DESOLATION OR NEW DEAL? THE HIGHLANDS IN THE INTER-WAR PERIOD
Professor Ewen Cameron explores the experience of the Scottish highlands between 1918 and the late 1930s, a period of sustained discussion about the economic and cultural future of a region reeling from the aftershocks of the First World War
Loch Treig, Lochaber, one of the first Highland lochs to be dammed as part of a hydro-electric scheme
Historians writing about the Great War emphasise that the date of the armistice, 11 November 1918, can be misleading. In many areas of Europe this date is not especially important and ‘aftershocks’ of the war continued until the mid-1920s. While events in the Scottish highlands were not of the same order as those in eastern Europe, this idea of seeing continuity between war and peace is helpful in trying to understand the ‘inter-war’ period. Thinking more specifically about the highlands, it is important not to indulge in exceptionalism. To see the experience of the region as distinctive, or unique, even in a Scottish context, is to neglect the ways in which its history interconnects with wider themes in Scottish and British history, not least the effects of the global economic depression of the late 1920s and early 1930s.
Aftershock
The effect of deaths in battle were exacerbated by terrible events after the cessation of hostilities. Principal among these in a highland-Scottish context was the sinking of the Iolaire on the morning of 1 January 1919. The ship had left Portree on the evening of 31 December 1918 with around 280 naval reservists returning home to Lewis and Harris after war service. In the early hours of 1 January 1919 it struck rocks just outside Stornoway harbour and sank within sight of the town, resulting in the deaths of 201 men. In a poem about the disaster, Reverend John MacLeod of Arnol, who later emigrated to Canada, described how his father was found ‘fuar bàthte air an tràigh’ (‘cold drowned on the beach’) and of the devastating effect on his family. This was one of the worst maritime disasters in British history and an event of truly tragic proportions in Lewis, the home of most of the dead. Comment on the disaster in the newlyfounded Stornoway Gazette made the link to the fact that Lewis lost around 1,000 men in the war but that the loss of the Iolaire was a tragedy of a different order:
All the island’s war losses of the past four cruel years – although these number fully four times the death roll of New Year’s Day morning – are not comparable to this unspeakable calamity. The black tragedy has not a redeeming feature.
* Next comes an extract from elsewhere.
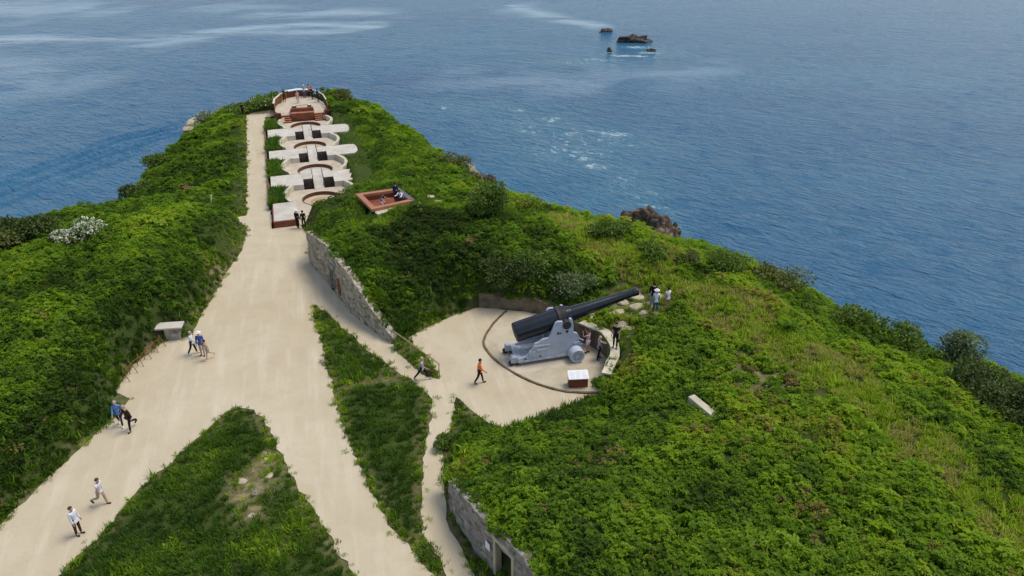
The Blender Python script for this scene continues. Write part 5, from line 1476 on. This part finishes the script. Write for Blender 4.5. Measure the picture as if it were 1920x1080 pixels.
person(1121, 674, .012, 70, 'grey', 'black', 'blond', 'person in grey top and black trousers pointing right beside the gun pit wall', POINT)
_p = Vector(WC[6]).lerp(Vector(WC[7]), .5); 
person(0, 0, WCH[6] + .13, 200, 'black', 'black', 'darkhair', 'person dressed all in black standing on the coping of the gun pit wall', STAND, sleeves='short', h=1.78, pos=at(1153, 652, WCH[6] + .13))
def tz(px, py, z0=1.4):
    for _ in range(6):
        x, y = at(px, py, z0); z0 = hz(x, y) + .03
    return z0
for px, py, f_, tp_, bt_, hr_, lab_, kw in [
    (1222, 576, 20, 'black', 'paleblue', 'darkhair', 'tall onlooker in dark jacket and pale jeans on the terrace past the muzzle', dict(pose=STAND, h=1.84)),
    (1228, 586, 0, 'white', 'teal', 'greyhair', 'onlooker in white top and long blue trousers in front of the dark jacket', dict(pose=STAND, h=1.68, hat='white', sleeves='short')),
    (1250, 580, 330, 'white', 'beige', 'darkhair', 'onlooker in white shirt and shorts, rightmost on the terrace past the muzzle', dict(pose=STAND, h=1.62, sleeves='short', legs_='shorts'))]:
    person(px, py, tz(px, py), f_, tp_, bt_, hr_, lab_, **kw)
person(559, 428, 0, 20, 'black', 'black', 'greyhair', 'person in black with a white hat at the front slab of the battery', STAND, hat='white')
person(571, 429, 0, 330, 'black', 'black', 'darkhair', 'bareheaded person in black by the front slab and the end of the stone wall', STAND)
OZF = oz - .6 + .005
person(0, 0, OZF, 20, 'navy', 'black', 'darkhair', 'standing person in navy inside the square lookout', STAND, pos=at(743, 381, OZF), h=1.8)
person(0, 0, OZF, 200, 'white', 'navy', 'darkhair', 'crouching person in white and navy at the right of the square lookout', CROUCH, pos=at(753, 384, OZF))
person(0, 0, OZF, 120, 'maroon', 'pink', 'brownhair', 'seated person in maroon top by the near rim of the square lookout', CROUCH, pos=at(716, 391, OZF), sleeves='short')
PZ = ZP + .005
for s_, t_, f_, tp_, bt_, hr_, lab_, kw in [
    (34.6, -2.0, 350, 'greentop', 'black', 'darkhair', 'dark green jacketed person at the left wall of the viewing platform', dict(pose=LEANF)),
    (33.4, -.35, 180, 'pink', 'beige', 'blond', 'person in pink top and shorts in the middle of the viewing platform', dict(pose=STAND, legs_='shorts', sleeves='short', h=1.62)),
    (35.9, .62, 10, 'paleblue', 'jeans', 'greyhair', 'person in pale blue top and jeans at the panorama board', dict(pose=LEANF, hat='white')),
    (36.1, 1.25, 20, 'orange', 'black', 'brownhair', 'person in orange top leaning on the right end of the panorama board', dict(pose=LEANF)),
    (34.8, 1.55, 60, 'greentop', 'black', 'brownhair', 'person in dark green behind the right platform rail', dict(pose=STAND)),
    (33.2, 2.2, 70, 'black', 'navy', 'darkhair', 'person in black and navy furthest right on the viewing platform', dict(pose=STAND, h=1.78))]:
    person(0, 0, PZ, f_ + math.degrees(-BRZ), tp_, bt_, hr_, lab_, pos=bl(s_, t_), **kw)
person(514, 206, .02, 10, 'paleblue', 'black', 'greyhair', 'person in pale blue top and black trousers outside the left platform wall', LEANF)
person(456, 217, hz(*at(456, 217)) + .02, 20, 'black', 'black', 'darkhair', 'lone person in black on the verge at the far left end of the path', STAND)
bg = MB(); bg.box((-.22, -.14, 0), (.22, .14, .34), .09); bg.tube([(-.12, -.12, .3), (-.1, -.2, .2), (-.12, -.14, .06)], .02, 5); bg.tube([(.12, -.12, .3), (.1, -.2, .2), (.12, -.14, .06)], .02, 5)
bo_ = bg.build('bag', CL['black']); bo_.location = (*bl(28.95, -1.0), 1.024); bo_.rotation_euler = (0, 0, .5)
tag(bo_, 'dark bag lying on the bench of the viewing platform', 'bag')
When the Stornoway war memorial, funded by Lord Leverhulme, was unveiled in September 1924 it included the names of those who had perished on the Iolaire and covered the period from 1914 to 1919. There were also memorials to the dead from the highlands in poems and songs. In his ‘Sgeulachdan nan Taighean- Céilidh’, the South Uist poet Dòmhnall Aonghais Bhàin (Donald MacDonald) recounted the way in which the ‘Cogadh Mór a’ Cheusair’ (the Great War of the Kaiser) would be remembered in terms of what he saw as the pointless losses and their long-term effects on the communities from which the dead men came.